Access the presentation material from the SGSS webinar of 3 March 2026
Key impacts on the financial ecosystem and the role of the night cycle
The night cycle, and in particular the T2S night cycle, is an essential element in settlement processes. Indeed, its optimization algorithms allow maximum efficiency with regard to settlement. It was therefore imperative to be able to retain it within a T+1 environment. The ECB has taken on board the industry’s wishes and will shift its night batches by a few hours to enable participants to transmit instructions.
The recommendations resulting from the work undertaken by the Industry Committee also cover the other players and stem from this night cycle. An instruction should not be settled by the evening of T+1 but early in the day on T+1. The transition to T+1 thus requires multiple implementations by all market players, who must collectively prepare for the October 2027 deadline:
Greater automation to move towards “real time”

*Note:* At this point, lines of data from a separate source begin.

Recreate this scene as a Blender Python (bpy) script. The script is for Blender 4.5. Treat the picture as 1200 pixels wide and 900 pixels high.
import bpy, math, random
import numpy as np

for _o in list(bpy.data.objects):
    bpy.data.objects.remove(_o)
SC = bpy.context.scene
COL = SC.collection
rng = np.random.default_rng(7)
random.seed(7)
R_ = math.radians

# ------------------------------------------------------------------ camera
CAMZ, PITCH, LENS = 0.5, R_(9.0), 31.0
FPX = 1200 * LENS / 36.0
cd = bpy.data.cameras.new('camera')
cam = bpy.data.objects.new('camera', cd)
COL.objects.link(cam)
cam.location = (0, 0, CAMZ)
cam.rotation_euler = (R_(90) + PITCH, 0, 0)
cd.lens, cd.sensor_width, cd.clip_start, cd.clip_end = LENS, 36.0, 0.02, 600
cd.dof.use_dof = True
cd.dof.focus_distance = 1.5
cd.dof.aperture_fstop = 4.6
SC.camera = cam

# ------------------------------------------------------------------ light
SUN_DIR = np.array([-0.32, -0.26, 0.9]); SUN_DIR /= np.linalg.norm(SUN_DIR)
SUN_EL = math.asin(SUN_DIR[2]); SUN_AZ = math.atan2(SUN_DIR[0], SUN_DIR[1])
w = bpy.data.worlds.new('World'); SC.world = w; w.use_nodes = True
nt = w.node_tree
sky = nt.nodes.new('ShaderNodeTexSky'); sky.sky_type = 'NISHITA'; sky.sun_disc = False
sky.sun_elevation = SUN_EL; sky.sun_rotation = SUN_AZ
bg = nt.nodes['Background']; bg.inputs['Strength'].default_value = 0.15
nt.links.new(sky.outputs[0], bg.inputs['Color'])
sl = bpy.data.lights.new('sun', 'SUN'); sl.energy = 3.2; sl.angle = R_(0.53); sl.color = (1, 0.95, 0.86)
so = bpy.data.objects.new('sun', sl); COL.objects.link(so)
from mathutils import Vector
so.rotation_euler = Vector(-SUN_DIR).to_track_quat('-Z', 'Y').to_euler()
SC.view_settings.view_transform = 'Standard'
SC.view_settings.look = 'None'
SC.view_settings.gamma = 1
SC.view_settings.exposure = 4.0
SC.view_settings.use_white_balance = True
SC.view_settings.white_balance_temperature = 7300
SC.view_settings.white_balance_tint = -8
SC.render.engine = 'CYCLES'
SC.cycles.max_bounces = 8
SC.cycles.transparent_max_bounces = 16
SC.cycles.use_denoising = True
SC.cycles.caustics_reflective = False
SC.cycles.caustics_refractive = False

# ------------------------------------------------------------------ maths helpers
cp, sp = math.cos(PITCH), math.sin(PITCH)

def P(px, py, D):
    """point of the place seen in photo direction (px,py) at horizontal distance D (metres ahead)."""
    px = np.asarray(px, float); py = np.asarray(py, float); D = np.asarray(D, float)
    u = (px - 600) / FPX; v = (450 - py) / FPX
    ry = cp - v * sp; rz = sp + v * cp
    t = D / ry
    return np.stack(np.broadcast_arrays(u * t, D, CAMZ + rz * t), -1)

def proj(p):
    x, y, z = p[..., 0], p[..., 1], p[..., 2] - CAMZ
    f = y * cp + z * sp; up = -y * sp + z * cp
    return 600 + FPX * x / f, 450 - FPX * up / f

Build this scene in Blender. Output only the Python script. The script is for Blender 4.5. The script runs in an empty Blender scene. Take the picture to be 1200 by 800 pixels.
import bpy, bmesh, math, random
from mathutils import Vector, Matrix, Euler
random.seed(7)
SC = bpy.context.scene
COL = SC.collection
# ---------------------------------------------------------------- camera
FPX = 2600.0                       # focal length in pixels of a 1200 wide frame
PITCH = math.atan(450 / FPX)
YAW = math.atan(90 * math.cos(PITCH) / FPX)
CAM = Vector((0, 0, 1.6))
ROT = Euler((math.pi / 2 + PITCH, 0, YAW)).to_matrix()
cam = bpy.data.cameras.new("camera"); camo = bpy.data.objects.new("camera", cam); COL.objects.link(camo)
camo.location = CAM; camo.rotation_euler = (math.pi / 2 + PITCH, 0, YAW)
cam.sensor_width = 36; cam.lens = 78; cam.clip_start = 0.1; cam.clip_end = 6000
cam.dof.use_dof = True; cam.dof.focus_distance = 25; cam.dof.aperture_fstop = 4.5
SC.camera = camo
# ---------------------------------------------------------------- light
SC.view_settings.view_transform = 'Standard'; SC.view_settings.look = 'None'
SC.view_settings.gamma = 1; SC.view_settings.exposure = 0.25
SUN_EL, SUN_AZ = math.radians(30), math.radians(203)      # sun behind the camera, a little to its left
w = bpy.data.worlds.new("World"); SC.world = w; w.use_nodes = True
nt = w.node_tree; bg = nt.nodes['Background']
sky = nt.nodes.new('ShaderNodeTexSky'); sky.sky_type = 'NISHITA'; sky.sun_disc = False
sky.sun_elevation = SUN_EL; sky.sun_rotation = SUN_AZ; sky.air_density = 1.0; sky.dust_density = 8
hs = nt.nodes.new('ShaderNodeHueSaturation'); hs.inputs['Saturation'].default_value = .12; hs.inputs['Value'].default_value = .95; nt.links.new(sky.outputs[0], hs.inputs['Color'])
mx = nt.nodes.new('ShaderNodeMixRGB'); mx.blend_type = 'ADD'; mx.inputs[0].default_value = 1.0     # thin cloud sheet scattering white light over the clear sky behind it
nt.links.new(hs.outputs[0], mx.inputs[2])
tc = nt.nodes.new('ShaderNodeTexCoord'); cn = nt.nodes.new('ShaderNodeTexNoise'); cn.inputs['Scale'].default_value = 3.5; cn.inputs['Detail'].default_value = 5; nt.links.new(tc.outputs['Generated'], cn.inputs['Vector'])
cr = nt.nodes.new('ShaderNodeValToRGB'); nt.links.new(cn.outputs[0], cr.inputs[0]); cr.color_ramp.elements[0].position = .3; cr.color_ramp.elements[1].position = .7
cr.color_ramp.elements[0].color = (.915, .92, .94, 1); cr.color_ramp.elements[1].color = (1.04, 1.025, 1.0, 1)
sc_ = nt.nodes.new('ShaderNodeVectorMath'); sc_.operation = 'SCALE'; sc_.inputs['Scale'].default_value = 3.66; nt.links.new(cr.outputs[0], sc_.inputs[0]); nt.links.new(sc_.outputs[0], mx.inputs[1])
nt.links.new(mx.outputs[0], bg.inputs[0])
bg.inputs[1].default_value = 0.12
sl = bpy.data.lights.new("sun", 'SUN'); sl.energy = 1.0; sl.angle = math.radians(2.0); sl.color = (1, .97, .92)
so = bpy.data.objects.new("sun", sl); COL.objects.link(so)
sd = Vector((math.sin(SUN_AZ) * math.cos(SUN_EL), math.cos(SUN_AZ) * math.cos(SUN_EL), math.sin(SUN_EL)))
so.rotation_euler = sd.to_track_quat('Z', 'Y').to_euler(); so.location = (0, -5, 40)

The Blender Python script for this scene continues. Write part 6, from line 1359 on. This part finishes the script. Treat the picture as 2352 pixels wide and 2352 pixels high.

Higher quality of data from the allocation/confirmation phase
Rapid and definitive transmission of settlement instructions
Reduction in corrections made after the fact
Introduction of new market standards
Beyond the transactions directly affected by the shortening of the settlement cycle (securities transactions executed on a trading platform), it is an entire ecosystem that is impacted, whether by choice or lack of choice:
The primary fund market
The securities financing market
Foreign exchange transactions
The challenges and opportunities of the transition to T+1 in Europe
Challenges
Optimization of operational processes
Strengthening of IT infrastructures
Risk management and coordination between all market participants
Opportunities
Efficiency gains through automation and digitalization
Harmonization of practices: being outside the scope of “mandatory T+1” does not mean it cannot be adopted voluntarily. It is likely that activities not concerned will see merit in aligning themselves with this new cycle.
The transition to T+1 is not without its challenges. Speed, quality, monitoring and commitment across the board are the watchwords for a successful transition.
T+2 vs. T+1: what differences?
T+2 (current situation in Europe) | T+1 (target from 11 October 2027) | |
Settlement time | 2 working days after the transaction | 1 business day after the transaction |
Data quality | Important | Critical from allocation / confirmation onwards |
Automation | Important | Essential, almost in real time |
Players’ operational coordination | Fewer constraints in terms of timeframes | Substantial timing pressure across the entire processing chain |
Cash and forex management | More time to finance oneself | Substantial pressure |
Impact on the ecosystem | Impacts of the transition from T+3 to T+2 were limited | Global transformation of the ecosystem |
Key dates
18 November 2024: publication of the ESMA’s final report, 11 October 2027 is publicly put forward
30 June 2025: publication of the Industry Committee report incorporating the recommendations of the industry, the legislators and the regulators to help the transition to T+1
14 October 2025: publication of the revised CSDR incorporating the shortened settlement cycle along with the ESMA’s final report containing its proposed amendments to the Delegated Regulation
3 February 2026: publication of the Industry Committee handbook
March 2026: publication of the T+1 Testing Plan (EU, UK and Switzerland)
December 2026: implementation of the first set of recommendations
11 October 2027: enactment of the T+1 settlement cycle in Europe
SGSS solutions for a successful transition to T+1
The transition to T+1 is a structural transformation of the European financial markets, combining a reduction in risks and the modernization of processes while imposing a major operational adaptation on the entire ecosystem.
As a leading European post-trade player, SGSS supports its clients across the entire operational chain by optimizing trading and middle‑office aspects, securing settlement and accelerating NAV production.